But What Do You *Do*?

I’m often asked “What do you do?” Depdending on whose asking I’ll give an answer ranging from “I work with computers,” to “I design and implement custom solutions that help business operate more efficiently.” A common followup question is, “Can you design a website?” Well…yes, but that kid down the street can probably do what you want for cheaper. Now if you want your website to interact with your back-end systems, I’m your guy.

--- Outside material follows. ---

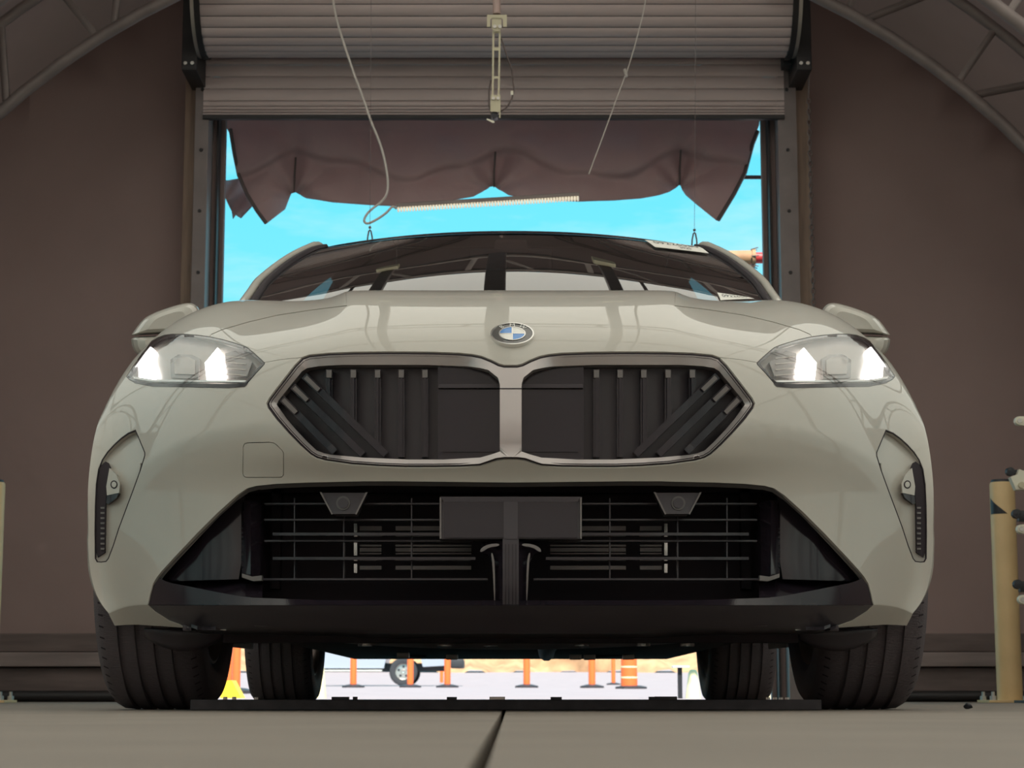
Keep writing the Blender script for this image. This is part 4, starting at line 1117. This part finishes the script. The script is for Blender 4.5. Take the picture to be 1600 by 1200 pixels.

Here’s an example of a project I just finished up:

My client has an accounting system they’ve been running for quite a while. It’s written in Visual FoxPro, my speciality, which allows for infinite extensibility and keeps its data in Microsoft SQL Server.  A few years ago they also started using SugarCRM to keep track of their leads, workload, trouble tickets, sale details, etc.  SugarCRM keeps its data in MySQL. There’s a lot of functional overlap between those two systems, so I wrote code that would synchronize data between the two. For example, if they change their customer’s address in the CRM, the change flows from one system to another. Easy enough.

We then exposed selected data from both of those systems onto a web portal for their customers, integrated into their existing website. After their customer logs in, they can see their account information, their payment history, and their upcoming invoices. We recently added a system so they can refer their friends using the portal and their names automatically get added into the CRM system. If the referral becomes a sale, the customer gets rewarded with free service credits. The customer can see their credits right there on the portal.

We then added the ability for the customer to actually pay their bill through this portal with a credit card.

The coolest thing though is that we just added the ability to allow the customer to increase their internet bandwidth service label right on the portal.  When they make the change, a trigger fires in the SugarCRM database that addes a records to a queue. We then set up a cron job on a Linux box that queries that queue, parses the results with AWK, an ancient Linux command line utility, and sends the correct commands via PLINK and SED to the customer’s wireless routers. Within minutes of making the change on the server, the user’s internet service is updated – all automatically. Oh, and of course the correct changes are made in the accounting system, pro-rating the previous invoice and starting a new billing rate.

So that’s what I do.  To be honest most of it involves using StackOverflow.com and Google to find the details of how to do what I need.

And then I document it. And support it. And sometimes I blog about it. But I always love it.